The Unsexy Fix: A Better Pre-Check Routine
So what's the solution to avoiding these mistakes? It's not a better part number. It's a better process. The single most effective thing we've done is add a 'nomenclature lock' to our order system. Before an order for a Bohn evaporator or condensing unit can be finalized, a second person has to check the nomenclature against the spec sheet. It's two minutes of work that has saved us thousands.
I wish I had tracked the time we lost to rework before we implemented this. What I can say anecdotally is that our error rate on complex refrigeration orders dropped from about 1 in 15 to 1 in 120 after we started doing this. The numbers made sense. But my gut told me we were getting sloppy. It was right.

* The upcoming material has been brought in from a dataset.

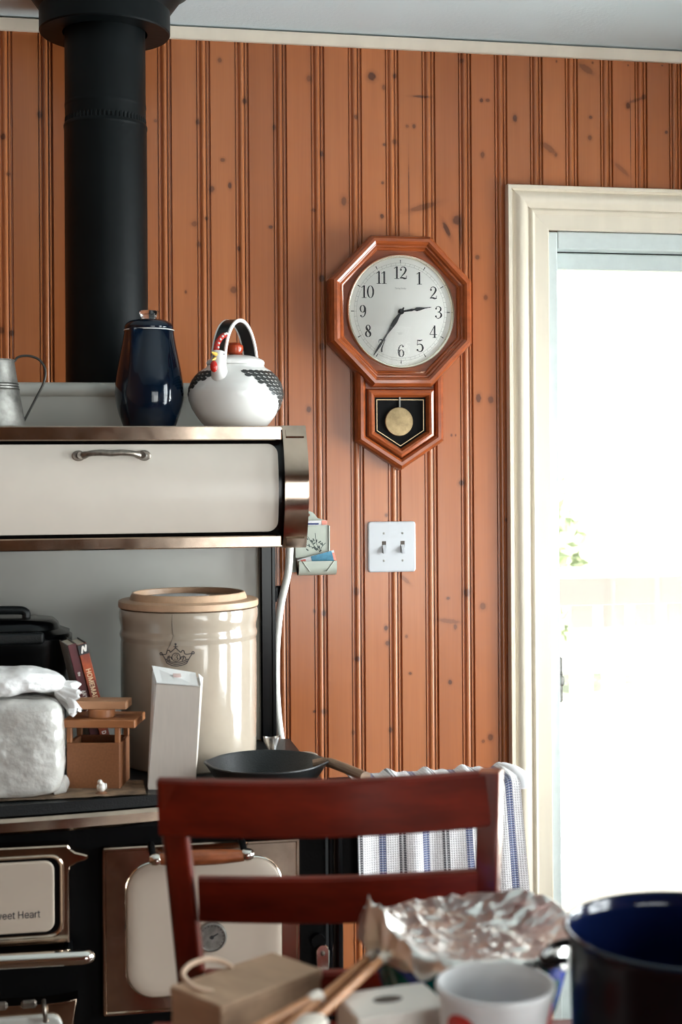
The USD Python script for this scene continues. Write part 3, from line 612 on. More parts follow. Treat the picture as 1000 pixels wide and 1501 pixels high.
DIG = {
 '0': D0(),
 '1': unary_union([sbox(-.07, .07, 0, 1), sbox(-.2, .2, 0, .04), stroke([(-.03, .97), (-.21, .84)], .05, curve=False)]),
 '2': unary_union([stroke([(-.2, .70), (-.17, .89), (0, .975), (.18, .89), (.22, .70), (.1, .46), (-.12, .22), (-.25, .05)], [.06, .05, .05, .10, .15, .11, .06, .05]), Point(-.185, .73).buffer(.075), stroke([(-.26, .06), (-.05, .09), (.12, .04), (.27, .05)], [.06, .12, .13, .07]), stroke([(.25, .05), (.285, .25)], .045, curve=False)]),
 '3': unary_union([stroke([(-.2, .8), (-.1, .95), (.05, .97), (.2, .85), (.2, .68), (.08, .55), (-.06, .53)], [.06, .045, .05, .11, .13, .06, .04]), stroke([(-.06, .53), (.1, .5), (.24, .36), (.24, .2), (.1, .04), (-.08, .02), (-.22, .14)], [.04, .06, .13, .15, .06, .045, .06]), Point(-.185, .79).buffer(.07), Point(-.205, .17).buffer(.075)]),
 '4': unary_union([sbox(.04, .17, 0, 1), stroke([(.09, .96), (-.3, .29)], .05, curve=False), sbox(-.32, .30, .25, .295), sbox(-.06, .27, 0, .04)]),
 '5': unary_union([stroke([(-.19, .95), (0, .92), (.2, .97)], [.06, .10, .05]), stroke([(-.185, .96), (-.21, .55)], .045, curve=False), stroke([(-.21, .55), (-.05, .64), (.15, .58), (.25, .36), (.2, .14), (.02, .02), (-.2, .12)], [.045, .05, .1, .155, .12, .05, .06]), Point(-.2, .16).buffer(.075)]),
 '7': unary_union([stroke([(-.25, .93), (-.08, .96), (.08, .9), (.26, .96)], [.06, .11, .10, .05]), stroke([(-.245, .95), (-.275, .74)], .045, curve=False), stroke([(.25, .95), (.08, .55), (-.03, .25), (-.04, .03)], [.045, .07, .12, .15])]),
 '8': unary_union([ell(0, .75, .21, .245).difference(ell(.0, .75, .10, .205)), ell(0, .26, .26, .26).difference(ell(.0, .26, .125, .225)), stroke([(-.15, .82), (-.02, .58), (.18, .28)], [.10, .13, .13])]),
}
DIG['6'] = unary_union([ell(0.01, .3, .26, .3).difference(ell(0.03, .3, .125, .265)), stroke([(.19, .87), (.08, .97), (-.1, .88), (-.2, .62), (-.195, .3)], [.06, .045, .06, .11, .14]), Point(.17, .86).buffer(.065)])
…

I'll admit: I'm somewhat skeptical of people who tell me they never make ordering mistakes. To be fair, I get why—over-confidence is real. But the data is clear. The systems are too complex to trust your memory. The difference between a Bohn unit that works and one that's a $2,300 paperweight is often just one letter.
This experience is based on my 6 years in commercial refrigeration procurement at a regional distributor. It reflects what I've learned from my own mistakes and from documenting those of my team. I don't have hard data on industry-wide error rates, but based on conversations with peers at industry events, I suspect our pre-lock rate of 7% was actually lower than average.
Disclosure: I am an employee of a company that distributes Bohn products. The views expressed are my own professional lessons, not an official statement from our company or Bohn.